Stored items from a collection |

________________

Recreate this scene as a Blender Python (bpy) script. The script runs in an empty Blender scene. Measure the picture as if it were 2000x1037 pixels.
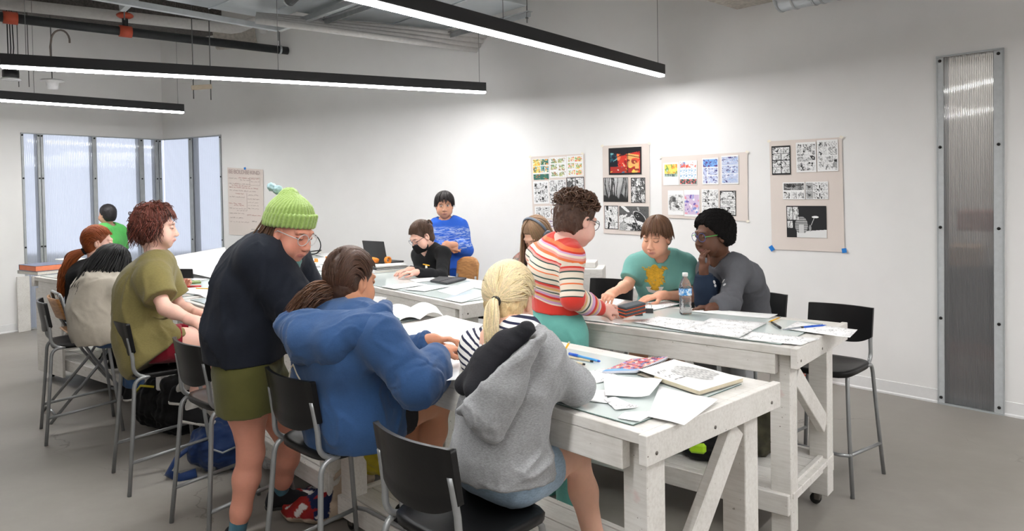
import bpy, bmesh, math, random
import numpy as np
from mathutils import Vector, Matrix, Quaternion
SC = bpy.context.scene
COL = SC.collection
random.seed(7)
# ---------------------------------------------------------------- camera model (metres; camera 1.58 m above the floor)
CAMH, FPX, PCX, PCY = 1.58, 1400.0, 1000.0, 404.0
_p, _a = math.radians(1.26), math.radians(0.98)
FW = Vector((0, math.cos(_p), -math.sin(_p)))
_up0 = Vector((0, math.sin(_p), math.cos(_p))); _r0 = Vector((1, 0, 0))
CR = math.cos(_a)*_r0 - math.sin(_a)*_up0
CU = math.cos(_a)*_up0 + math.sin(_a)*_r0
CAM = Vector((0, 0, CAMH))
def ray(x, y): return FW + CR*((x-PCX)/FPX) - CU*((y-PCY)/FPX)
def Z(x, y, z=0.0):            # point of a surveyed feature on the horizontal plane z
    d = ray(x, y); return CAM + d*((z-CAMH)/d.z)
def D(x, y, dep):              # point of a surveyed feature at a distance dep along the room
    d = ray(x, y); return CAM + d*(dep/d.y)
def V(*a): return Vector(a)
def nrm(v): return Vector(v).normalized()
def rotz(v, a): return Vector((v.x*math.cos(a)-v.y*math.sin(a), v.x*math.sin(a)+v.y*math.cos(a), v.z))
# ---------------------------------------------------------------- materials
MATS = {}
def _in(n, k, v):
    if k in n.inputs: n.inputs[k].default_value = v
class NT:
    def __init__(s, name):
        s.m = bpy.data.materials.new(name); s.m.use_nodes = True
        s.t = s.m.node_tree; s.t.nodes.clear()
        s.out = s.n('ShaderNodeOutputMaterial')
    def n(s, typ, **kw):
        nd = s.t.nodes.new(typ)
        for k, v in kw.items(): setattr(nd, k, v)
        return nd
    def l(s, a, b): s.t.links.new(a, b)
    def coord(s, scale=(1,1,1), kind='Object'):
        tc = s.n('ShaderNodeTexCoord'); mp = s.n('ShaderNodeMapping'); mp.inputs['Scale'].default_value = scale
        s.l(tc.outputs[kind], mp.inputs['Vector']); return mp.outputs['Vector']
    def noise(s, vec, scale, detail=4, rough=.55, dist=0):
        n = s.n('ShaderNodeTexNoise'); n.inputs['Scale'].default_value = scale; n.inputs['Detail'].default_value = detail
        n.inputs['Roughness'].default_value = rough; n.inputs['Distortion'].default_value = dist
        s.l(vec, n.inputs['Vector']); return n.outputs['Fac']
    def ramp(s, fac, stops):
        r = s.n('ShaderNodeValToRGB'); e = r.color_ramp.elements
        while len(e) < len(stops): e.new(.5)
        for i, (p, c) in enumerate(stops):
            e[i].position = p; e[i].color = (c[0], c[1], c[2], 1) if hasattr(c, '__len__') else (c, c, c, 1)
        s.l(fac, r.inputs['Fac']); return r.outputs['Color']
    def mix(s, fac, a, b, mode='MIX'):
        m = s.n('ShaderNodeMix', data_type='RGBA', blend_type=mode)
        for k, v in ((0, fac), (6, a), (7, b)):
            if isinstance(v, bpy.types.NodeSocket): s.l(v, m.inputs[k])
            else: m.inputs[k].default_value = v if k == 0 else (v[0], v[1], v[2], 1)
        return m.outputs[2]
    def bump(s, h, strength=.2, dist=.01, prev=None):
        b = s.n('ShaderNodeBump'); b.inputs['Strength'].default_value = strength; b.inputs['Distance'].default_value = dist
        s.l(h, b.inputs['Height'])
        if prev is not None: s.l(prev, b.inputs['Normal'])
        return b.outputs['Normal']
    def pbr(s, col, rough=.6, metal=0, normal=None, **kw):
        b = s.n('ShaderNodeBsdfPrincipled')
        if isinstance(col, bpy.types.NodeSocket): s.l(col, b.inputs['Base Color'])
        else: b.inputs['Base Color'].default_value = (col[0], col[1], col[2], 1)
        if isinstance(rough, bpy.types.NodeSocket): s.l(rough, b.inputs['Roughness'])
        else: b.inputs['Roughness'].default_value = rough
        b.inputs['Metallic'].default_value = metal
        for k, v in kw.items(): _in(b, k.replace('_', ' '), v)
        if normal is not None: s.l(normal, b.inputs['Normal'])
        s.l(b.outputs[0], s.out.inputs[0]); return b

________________

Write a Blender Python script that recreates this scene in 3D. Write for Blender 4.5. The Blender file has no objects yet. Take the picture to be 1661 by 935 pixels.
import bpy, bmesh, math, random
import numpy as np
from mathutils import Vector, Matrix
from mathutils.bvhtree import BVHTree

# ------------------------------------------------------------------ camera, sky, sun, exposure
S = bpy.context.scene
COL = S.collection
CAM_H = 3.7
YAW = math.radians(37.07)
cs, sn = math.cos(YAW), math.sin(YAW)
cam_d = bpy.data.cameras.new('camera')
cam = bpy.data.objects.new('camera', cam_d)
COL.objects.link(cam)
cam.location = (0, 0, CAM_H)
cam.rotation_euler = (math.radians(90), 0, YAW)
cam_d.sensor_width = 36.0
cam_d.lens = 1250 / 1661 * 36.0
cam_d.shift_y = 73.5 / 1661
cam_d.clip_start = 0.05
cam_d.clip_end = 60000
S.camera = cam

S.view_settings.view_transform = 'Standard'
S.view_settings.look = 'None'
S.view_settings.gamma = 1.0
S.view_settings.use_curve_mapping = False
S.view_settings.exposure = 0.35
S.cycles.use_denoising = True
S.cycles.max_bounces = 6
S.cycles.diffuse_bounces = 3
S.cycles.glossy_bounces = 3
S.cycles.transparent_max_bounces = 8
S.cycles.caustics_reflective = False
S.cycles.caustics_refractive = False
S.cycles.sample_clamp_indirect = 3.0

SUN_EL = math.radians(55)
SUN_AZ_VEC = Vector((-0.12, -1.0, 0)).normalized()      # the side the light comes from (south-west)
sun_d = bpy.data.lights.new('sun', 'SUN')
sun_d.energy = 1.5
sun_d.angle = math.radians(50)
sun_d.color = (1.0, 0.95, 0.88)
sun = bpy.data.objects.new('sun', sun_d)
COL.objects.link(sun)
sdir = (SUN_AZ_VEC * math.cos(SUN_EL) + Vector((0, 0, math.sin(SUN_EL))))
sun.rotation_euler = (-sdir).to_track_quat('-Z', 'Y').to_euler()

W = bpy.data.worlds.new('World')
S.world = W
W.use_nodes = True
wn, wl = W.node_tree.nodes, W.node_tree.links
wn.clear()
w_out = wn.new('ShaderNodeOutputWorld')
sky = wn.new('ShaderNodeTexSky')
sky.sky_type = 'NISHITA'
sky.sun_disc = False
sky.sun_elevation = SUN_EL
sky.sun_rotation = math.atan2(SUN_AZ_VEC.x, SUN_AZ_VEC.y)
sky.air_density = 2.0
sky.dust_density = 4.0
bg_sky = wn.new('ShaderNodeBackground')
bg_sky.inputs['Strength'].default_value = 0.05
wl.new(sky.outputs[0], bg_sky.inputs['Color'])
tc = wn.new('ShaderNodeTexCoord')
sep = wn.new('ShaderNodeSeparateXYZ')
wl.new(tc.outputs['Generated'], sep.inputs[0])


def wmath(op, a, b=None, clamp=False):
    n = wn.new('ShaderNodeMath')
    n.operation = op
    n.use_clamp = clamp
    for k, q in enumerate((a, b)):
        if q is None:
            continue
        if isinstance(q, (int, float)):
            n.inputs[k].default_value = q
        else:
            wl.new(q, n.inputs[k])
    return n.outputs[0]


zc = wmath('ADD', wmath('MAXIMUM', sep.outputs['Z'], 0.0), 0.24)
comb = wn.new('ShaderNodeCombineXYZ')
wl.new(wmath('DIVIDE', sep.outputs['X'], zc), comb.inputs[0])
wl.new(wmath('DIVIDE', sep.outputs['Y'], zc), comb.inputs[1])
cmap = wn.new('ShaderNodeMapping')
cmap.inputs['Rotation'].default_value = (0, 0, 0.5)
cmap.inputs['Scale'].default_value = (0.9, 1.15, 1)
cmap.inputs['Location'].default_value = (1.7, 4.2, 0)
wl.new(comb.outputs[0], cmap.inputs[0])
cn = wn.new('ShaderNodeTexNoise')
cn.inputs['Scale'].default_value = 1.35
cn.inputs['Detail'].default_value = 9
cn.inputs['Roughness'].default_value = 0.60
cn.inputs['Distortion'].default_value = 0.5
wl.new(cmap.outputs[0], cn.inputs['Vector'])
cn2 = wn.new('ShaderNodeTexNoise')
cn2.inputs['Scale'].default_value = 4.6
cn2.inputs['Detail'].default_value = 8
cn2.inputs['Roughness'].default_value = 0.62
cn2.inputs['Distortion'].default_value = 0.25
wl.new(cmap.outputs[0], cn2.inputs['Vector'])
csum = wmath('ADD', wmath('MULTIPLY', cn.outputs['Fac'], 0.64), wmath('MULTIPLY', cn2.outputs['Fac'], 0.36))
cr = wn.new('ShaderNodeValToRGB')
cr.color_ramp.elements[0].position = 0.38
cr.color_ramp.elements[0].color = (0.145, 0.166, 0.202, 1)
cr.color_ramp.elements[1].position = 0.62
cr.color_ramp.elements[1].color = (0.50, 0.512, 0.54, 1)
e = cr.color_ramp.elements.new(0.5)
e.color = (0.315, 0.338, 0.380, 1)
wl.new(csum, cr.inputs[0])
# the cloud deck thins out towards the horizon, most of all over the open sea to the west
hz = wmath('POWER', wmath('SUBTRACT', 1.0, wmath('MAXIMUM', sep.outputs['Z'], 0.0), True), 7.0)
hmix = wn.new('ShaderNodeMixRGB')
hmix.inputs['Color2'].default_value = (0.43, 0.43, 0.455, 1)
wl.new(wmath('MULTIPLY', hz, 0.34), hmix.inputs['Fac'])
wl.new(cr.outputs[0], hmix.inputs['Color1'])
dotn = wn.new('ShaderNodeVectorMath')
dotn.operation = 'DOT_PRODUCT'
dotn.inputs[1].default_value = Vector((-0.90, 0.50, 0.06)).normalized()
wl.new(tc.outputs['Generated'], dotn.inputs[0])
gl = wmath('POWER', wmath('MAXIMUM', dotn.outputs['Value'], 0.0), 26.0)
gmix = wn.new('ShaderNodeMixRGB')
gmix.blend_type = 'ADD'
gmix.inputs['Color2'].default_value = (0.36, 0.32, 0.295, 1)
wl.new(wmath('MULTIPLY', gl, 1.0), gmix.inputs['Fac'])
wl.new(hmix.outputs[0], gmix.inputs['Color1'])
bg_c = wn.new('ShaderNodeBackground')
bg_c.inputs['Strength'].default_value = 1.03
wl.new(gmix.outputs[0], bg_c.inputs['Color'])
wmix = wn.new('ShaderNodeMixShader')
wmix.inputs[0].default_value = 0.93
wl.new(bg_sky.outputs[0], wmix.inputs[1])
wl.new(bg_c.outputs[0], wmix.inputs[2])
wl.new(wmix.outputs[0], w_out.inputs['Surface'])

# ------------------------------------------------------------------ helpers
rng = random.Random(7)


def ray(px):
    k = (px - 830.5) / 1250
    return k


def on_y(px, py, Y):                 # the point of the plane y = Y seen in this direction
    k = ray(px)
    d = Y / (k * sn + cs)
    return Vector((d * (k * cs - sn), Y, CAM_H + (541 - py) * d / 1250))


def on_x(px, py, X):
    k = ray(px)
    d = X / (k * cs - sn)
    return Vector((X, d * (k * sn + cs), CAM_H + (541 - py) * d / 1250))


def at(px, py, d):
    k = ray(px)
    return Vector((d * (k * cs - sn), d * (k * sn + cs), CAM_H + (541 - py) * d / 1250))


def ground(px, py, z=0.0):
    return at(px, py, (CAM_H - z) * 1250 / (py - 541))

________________

Work to complete | Gather all lines with the string "script" from the data.

Complete answer |
Recreate this scene as a Blender Python (bpy) script. The script runs in an empty Blender scene. Measure the picture as if it were 2000x1037 pixels.
Write a Blender Python script that recreates this scene in 3D. Write for Blender 4.5. The Blender file has no objects yet. Take the picture to be 1661 by 935 pixels.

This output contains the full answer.